Leave out the pictures, then reproduce the rest of the material exactly.

[START OF Available data]

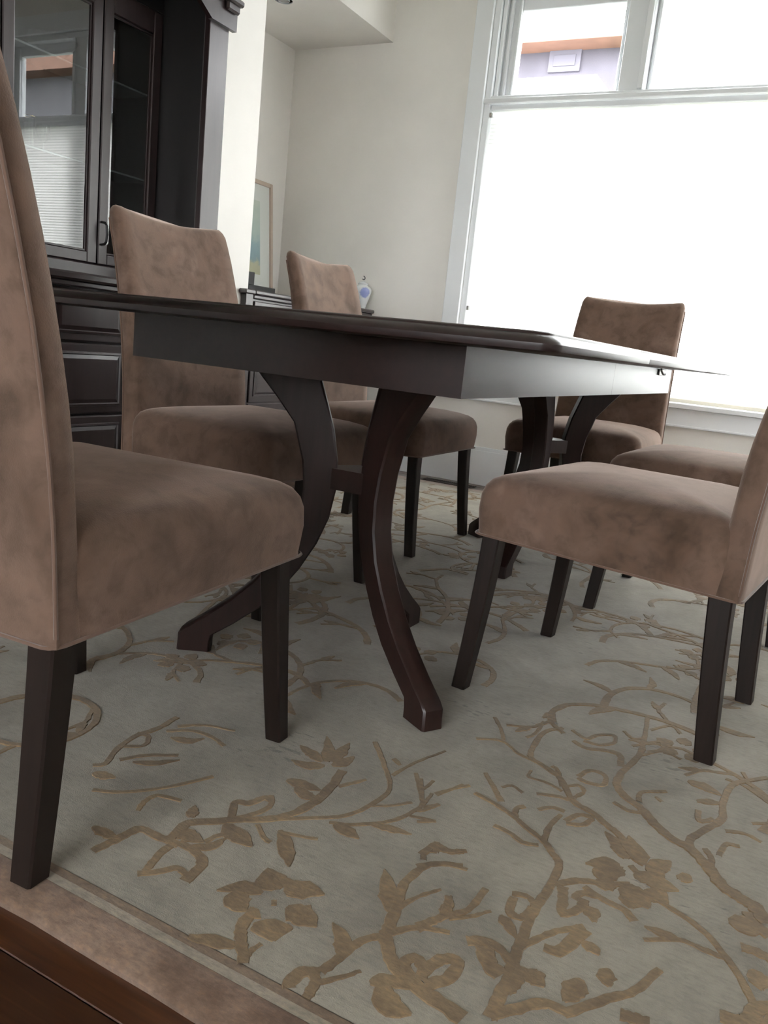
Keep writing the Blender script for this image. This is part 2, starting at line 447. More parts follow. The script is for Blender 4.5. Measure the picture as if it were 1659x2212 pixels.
def band(name, a, b, m, z):
    bm = bmesh.new(); r0, r1 = ring(a, z), ring(b, z)
    va = [bm.verts.new(p) for p in r0]; vb = [bm.verts.new(p) for p in r1]; n = len(va)
    for i in range(n): bm.faces.new((va[i], va[(i + 1) % n], vb[(i + 1) % n], vb[i]))
    obj(name, bm, m, rug)
band('pale_stripe', .057, .071, LINEM, zt + .0004)
band('tan_stripe', .071, .085, TANM, zt)
bx_ = bx(bmesh.new(), RX0 + .084 - rc.x, RX1 - .084 - rc.x, RY0 + .084 - rc.y, RY1 - .084 - rc.y, zt - .006, zt, 0)
obj('field', bx_, RUGM, rug)
# --- vine pattern: carved pile standing slightly proud, laid out on the floor plane
def floor_pt(px, py):
    d = RR * ((px - 829.5) / 1785.718) + DD * ((py - 1106) / 1785.718) + FF
    t = -EYE.z / d.z
    p = EYE + d * t
    return Vector((p.x, p.y))
VB = bmesh.new(); vk = [0]; rj = random.Random(4)
def ribbon(pts, w0, w1, leaf=False):
    """pts floor coords; w half widths start/end in metres"""
    # Catmull-Rom resample
    P_ = [pts[0] + (pts[0] - pts[1])] + list(pts) + [pts[-1] + (pts[-1] - pts[-2])]
    out = []
    for i in range(1, len(P_) - 2):
        for k in range(5):
            t = k / 5; a, b, c, d = P_[i - 1], P_[i], P_[i + 1], P_[i + 2]
            out.append(.5 * ((2 * b) + (c - a) * t + (2 * a - 5 * b + 4 * c - d) * t * t + (3 * b - a - 3 * c + d) * t ** 3))
    out.append(pts[-1]); n = len(out)
    vk[0] += 1; zz = .0009 + (vk[0] % 300) * 3e-6
    prev = None
    for i, p in enumerate(out):
        if not (RX0 + .085 < p.x < RX1 - .085 and RY0 + .083 < p.y < RY1 - .085): prev = None; continue
        a = out[max(0, i - 1)]; b = out[min(n - 1, i + 1)]; t = (b - a)
        if t.length < 1e-6: continue
        t.normalize(); s = Vector((-t.y, t.x)); u = i / (n - 1)
        w = w0 + (w1 - w0) * u
        if leaf: w = w0 * (math.sin(PI * min(1, u ** .85 * .95 + .05)) ** 1.0) + .0008
        wl = w * (1 + rj.uniform(-.16, .16)) + rj.uniform(-.0007, .0007); wr = w * (1 + rj.uniform(-.16, .16)) + rj.uniform(-.0007, .0007)
        cs = []
        zi = zz + i * 1.2e-5
        for q, z in ((-wl - .0015, -.0004), (-wl, zi), (wr, zi + 4e-6), (wr + .0015, -.0004)):
            cs.append(VB.verts.new((p.x + s.x * q - rc.x, p.y + s.y * q - rc.y, z - FZ)))
        if prev:
            for j in range(3): VB.faces.new((prev[j], cs[j], cs[j + 1], prev[j + 1]))
        prev = cs
def S(org, sc, w, pts, w1=None, leaf=False):
    ribbon([floor_pt(org[0] + a / sc, org[1] + b / sc) for a, b in pts], w, w if w1 is None else w1, leaf)
A = ((200, 1550), 2.0738); B = ((900, 1550), 2.186)
def kw(w): return None if w is None else w * .62 + .0006
def sa(w, pts, w1=None): S(*A, kw(w), pts, kw(w1))
def la(w, pts): S(*A, w * .82, pts, None, True)
def sb(w, pts, w1=None): S(*B, kw(w), pts, kw(w1))
def lb(w, pts): S(*B, w * .82, pts, None, True)
sa(.010, [(0, 600), (120, 540), (215, 500), (330, 545), (430, 475), (640, 460), (830, 450), (960, 400), (1050, 330), (1120, 240)], .011)
sa(.005, [(830, 455), (1000, 450), (1130, 440), (1240, 395), (1330, 320), (1310, 220), (1265, 110)])
sa(.004, [(1340, 260), (1450, 200), (1580, 150)], .002)
sa(.004, [(1380, 215), (1350, 185)], .006)
sa(.004, [(1060, 470), (1180, 480), (1330, 465), (1420, 430), (1475, 390), (1465, 320), (1450, 250)])
sa(.003, [(1420, 440), (1530, 462)]); sa(.003, [(1475, 400), (1520, 340)]); sa(.003, [(1480, 400), (1550, 390)])
sa(.003, [(1540, 350), (1659, 300)]); sa(.003, [(1240, 395), (1330, 395), (1430, 380)])
la(.009, [(1250, 480), (1340, 500), (1430, 525)]); la(.014, [(1080, 480), (1140, 510), (1195, 545)])
la(.014, [(845, 505), (870, 590), (880, 670)]); sa(.003, [(830, 510), (920, 530), (1010, 545)])
for q in ([(1040, 215), (960, 215), (890, 190)], [(1030, 200), (980, 160), (930, 125)], [(1050, 200), (1060, 150), (1050, 85)], [(1070, 200), (1110, 160), (1150, 115)], [(1070, 215), (1130, 200), (1170, 175)]): la(.013, q)
sa(.005, [(1100, 310), (1180, 290), (1225, 278)], .003)
sa(.009, [(385, 555), (310, 600), (260, 660), (230, 690)], .006); sa(.009, [(385, 560), (460, 600), (490, 660), (410, 735)], .012)
sa(.007, [(200, 700), (300, 690), (380, 675), (425, 710)]); sa(.010, [(330, 545), (390, 575)])
la(.010, [(440, 450), (448, 425), (458, 395)]); la(.016, [(370, 510), (430, 530), (500, 560)]); la(.010, [(440, 575), (520, 580), (600, 540)])
sa(.008, [(620, 450), (640, 380), (700, 385), (770, 360), (800, 370)]); la(.020, [(590, 480), (650, 530), (715, 580)])
sa(.006, [(640, 450), (700, 440), (790, 400), (800, 350)])
la(.014, [(870, 280), (940, 300), (1030, 330)]); la(.014, [(910, 310), (960, 350), (1010, 360)]); sa(.005, [(500, 560), (560, 530), (650, 520)])
sa(.005, [(740, 480), (770, 540), (800, 560)]); sa(.004, [(420, 470), (500, 475), (600, 470)])
# the big five-petalled flower
la(.027, [(822, 775), (800, 730), (785, 675)]); la(.022, [(860, 790), (940, 770), (1040, 795)]); la(.023, [(870, 850), (940, 890), (1005, 940)])
la(.030, [(800, 905), (800, 950), (810, 1005)]); la(.014, [(760, 790), (680, 760), (555, 775)]); la(.020, [(640, 780), (650, 830), (690, 870)])
la(.012, [(860, 765), (880, 745), (870, 720)]); sa(.007, [(800, 830), (825, 830)]); sa(.013, [(750, 880), (700, 890), (665, 950), (665, 1010), (675, 1070), (680, 1165)], .008)
sa(.016, [(690, 870), (720, 880)]); la(.011, [(650, 1025), (530, 1000), (405, 975)]); sa(.006, [(680, 1080), (710, 1045), (755, 1015)], .003)
sa(.008, [(1659, 600), (1600, 600), (1540, 570)]); sa(.005, [(1540, 600), (1490, 600), (1480, 640)])
sa(.006, [(1659, 665), (1560, 655), (1480, 670), (1400, 740), (1370, 830), (1330, 930), (1310, 975)], .012); la(.015, [(1340, 880), (1325, 780), (1308, 680)])
sa(.005, [(1350, 870), (1440, 810), (1560, 770)], .002); sa(.008, [(1320, 970), (1450, 940), (1600, 965)], .004)
sa(.007, [(1450, 935), (1560, 895), (1659, 870)], .006); la(.009, [(1560, 900), (1590, 850), (1605, 800)])
sa(.007, [(1310, 975), (1200, 1000), (1100, 1080), (1020, 1140)], .009); sa(.010, [(1020, 1140), (940, 1140), (880, 1200), (910, 1290)], .013)
sa(.008, [(910, 1290), (960, 1250), (1000, 1180), (980, 1150)]); la(.012, [(1110, 1070), (1120, 990), (1075, 920)])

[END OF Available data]

◆ **Task solution**:
Keep writing the Blender script for this image. This is part 2, starting at line 447. More parts follow. The script is for Blender 4.5. Measure the picture as if it were 1659x2212 pixels.
def band(name, a, b, m, z):
    bm = bmesh.new(); r0, r1 = ring(a, z), ring(b, z)
    va = [bm.verts.new(p) for p in r0]; vb = [bm.verts.new(p) for p in r1]; n = len(va)
    for i in range(n): bm.faces.new((va[i], va[(i + 1) % n], vb[(i + 1) % n], vb[i]))
    obj(name, bm, m, rug)
band('pale_stripe', .057, .071, LINEM, zt + .0004)
band('tan_stripe', .071, .085, TANM, zt)
bx_ = bx(bmesh.new(), RX0 + .084 - rc.x, RX1 - .084 - rc.x, RY0 + .084 - rc.y, RY1 - .084 - rc.y, zt - .006, zt, 0)
obj('field', bx_, RUGM, rug)
# --- vine pattern: carved pile standing slightly proud, laid out on the floor plane
def floor_pt(px, py):
    d = RR * ((px - 829.5) / 1785.718) + DD * ((py - 1106) / 1785.718) + FF
    t = -EYE.z / d.z
    p = EYE + d * t
    return Vector((p.x, p.y))
VB = bmesh.new(); vk = [0]; rj = random.Random(4)
def ribbon(pts, w0, w1, leaf=False):
    """pts floor coords; w half widths start/end in metres"""
    # Catmull-Rom resample
    P_ = [pts[0] + (pts[0] - pts[1])] + list(pts) + [pts[-1] + (pts[-1] - pts[-2])]
    out = []
    for i in range(1, len(P_) - 2):
        for k in range(5):
            t = k / 5; a, b, c, d = P_[i - 1], P_[i], P_[i + 1], P_[i + 2]
            out.append(.5 * ((2 * b) + (c - a) * t + (2 * a - 5 * b + 4 * c - d) * t * t + (3 * b - a - 3 * c + d) * t ** 3))
    out.append(pts[-1]); n = len(out)
    vk[0] += 1; zz = .0009 + (vk[0] % 300) * 3e-6
    prev = None
    for i, p in enumerate(out):
        if not (RX0 + .085 < p.x < RX1 - .085 and RY0 + .083 < p.y < RY1 - .085): prev = None; continue
        a = out[max(0, i - 1)]; b = out[min(n - 1, i + 1)]; t = (b - a)
        if t.length < 1e-6: continue
        t.normalize(); s = Vector((-t.y, t.x)); u = i / (n - 1)
        w = w0 + (w1 - w0) * u
        if leaf: w = w0 * (math.sin(PI * min(1, u ** .85 * .95 + .05)) ** 1.0) + .0008
        wl = w * (1 + rj.uniform(-.16, .16)) + rj.uniform(-.0007, .0007); wr = w * (1 + rj.uniform(-.16, .16)) + rj.uniform(-.0007, .0007)
        cs = []
        zi = zz + i * 1.2e-5
        for q, z in ((-wl - .0015, -.0004), (-wl, zi), (wr, zi + 4e-6), (wr + .0015, -.0004)):
            cs.append(VB.verts.new((p.x + s.x * q - rc.x, p.y + s.y * q - rc.y, z - FZ)))
        if prev:
            for j in range(3): VB.faces.new((prev[j], cs[j], cs[j + 1], prev[j + 1]))
        prev = cs
def S(org, sc, w, pts, w1=None, leaf=False):
    ribbon([floor_pt(org[0] + a / sc, org[1] + b / sc) for a, b in pts], w, w if w1 is None else w1, leaf)
A = ((200, 1550), 2.0738); B = ((900, 1550), 2.186)
def kw(w): return None if w is None else w * .62 + .0006
def sa(w, pts, w1=None): S(*A, kw(w), pts, kw(w1))
def la(w, pts): S(*A, w * .82, pts, None, True)
def sb(w, pts, w1=None): S(*B, kw(w), pts, kw(w1))
def lb(w, pts): S(*B, w * .82, pts, None, True)
sa(.010, [(0, 600), (120, 540), (215, 500), (330, 545), (430, 475), (640, 460), (830, 450), (960, 400), (1050, 330), (1120, 240)], .011)
sa(.005, [(830, 455), (1000, 450), (1130, 440), (1240, 395), (1330, 320), (1310, 220), (1265, 110)])
sa(.004, [(1340, 260), (1450, 200), (1580, 150)], .002)
sa(.004, [(1380, 215), (1350, 185)], .006)
sa(.004, [(1060, 470), (1180, 480), (1330, 465), (1420, 430), (1475, 390), (1465, 320), (1450, 250)])
sa(.003, [(1420, 440), (1530, 462)]); sa(.003, [(1475, 400), (1520, 340)]); sa(.003, [(1480, 400), (1550, 390)])
sa(.003, [(1540, 350), (1659, 300)]); sa(.003, [(1240, 395), (1330, 395), (1430, 380)])
la(.009, [(1250, 480), (1340, 500), (1430, 525)]); la(.014, [(1080, 480), (1140, 510), (1195, 545)])
la(.014, [(845, 505), (870, 590), (880, 670)]); sa(.003, [(830, 510), (920, 530), (1010, 545)])
for q in ([(1040, 215), (960, 215), (890, 190)], [(1030, 200), (980, 160), (930, 125)], [(1050, 200), (1060, 150), (1050, 85)], [(1070, 200), (1110, 160), (1150, 115)], [(1070, 215), (1130, 200), (1170, 175)]): la(.013, q)
sa(.005, [(1100, 310), (1180, 290), (1225, 278)], .003)
sa(.009, [(385, 555), (310, 600), (260, 660), (230, 690)], .006); sa(.009, [(385, 560), (460, 600), (490, 660), (410, 735)], .012)
sa(.007, [(200, 700), (300, 690), (380, 675), (425, 710)]); sa(.010, [(330, 545), (390, 575)])
la(.010, [(440, 450), (448, 425), (458, 395)]); la(.016, [(370, 510), (430, 530), (500, 560)]); la(.010, [(440, 575), (520, 580), (600, 540)])
sa(.008, [(620, 450), (640, 380), (700, 385), (770, 360), (800, 370)]); la(.020, [(590, 480), (650, 530), (715, 580)])
sa(.006, [(640, 450), (700, 440), (790, 400), (800, 350)])
la(.014, [(870, 280), (940, 300), (1030, 330)]); la(.014, [(910, 310), (960, 350), (1010, 360)]); sa(.005, [(500, 560), (560, 530), (650, 520)])
sa(.005, [(740, 480), (770, 540), (800, 560)]); sa(.004, [(420, 470), (500, 475), (600, 470)])
# the big five-petalled flower
la(.027, [(822, 775), (800, 730), (785, 675)]); la(.022, [(860, 790), (940, 770), (1040, 795)]); la(.023, [(870, 850), (940, 890), (1005, 940)])
la(.030, [(800, 905), (800, 950), (810, 1005)]); la(.014, [(760, 790), (680, 760), (555, 775)]); la(.020, [(640, 780), (650, 830), (690, 870)])
la(.012, [(860, 765), (880, 745), (870, 720)]); sa(.007, [(800, 830), (825, 830)]); sa(.013, [(750, 880), (700, 890), (665, 950), (665, 1010), (675, 1070), (680, 1165)], .008)
sa(.016, [(690, 870), (720, 880)]); la(.011, [(650, 1025), (530, 1000), (405, 975)]); sa(.006, [(680, 1080), (710, 1045), (755, 1015)], .003)
sa(.008, [(1659, 600), (1600, 600), (1540, 570)]); sa(.005, [(1540, 600), (1490, 600), (1480, 640)])
sa(.006, [(1659, 665), (1560, 655), (1480, 670), (1400, 740), (1370, 830), (1330, 930), (1310, 975)], .012); la(.015, [(1340, 880), (1325, 780), (1308, 680)])
sa(.005, [(1350, 870), (1440, 810), (1560, 770)], .002); sa(.008, [(1320, 970), (1450, 940), (1600, 965)], .004)
sa(.007, [(1450, 935), (1560, 895), (1659, 870)], .006); la(.009, [(1560, 900), (1590, 850), (1605, 800)])
sa(.007, [(1310, 975), (1200, 1000), (1100, 1080), (1020, 1140)], .009); sa(.010, [(1020, 1140), (940, 1140), (880, 1200), (910, 1290)], .013)
sa(.008, [(910, 1290), (960, 1250), (1000, 1180), (980, 1150)]); la(.012, [(1110, 1070), (1120, 990), (1075, 920)])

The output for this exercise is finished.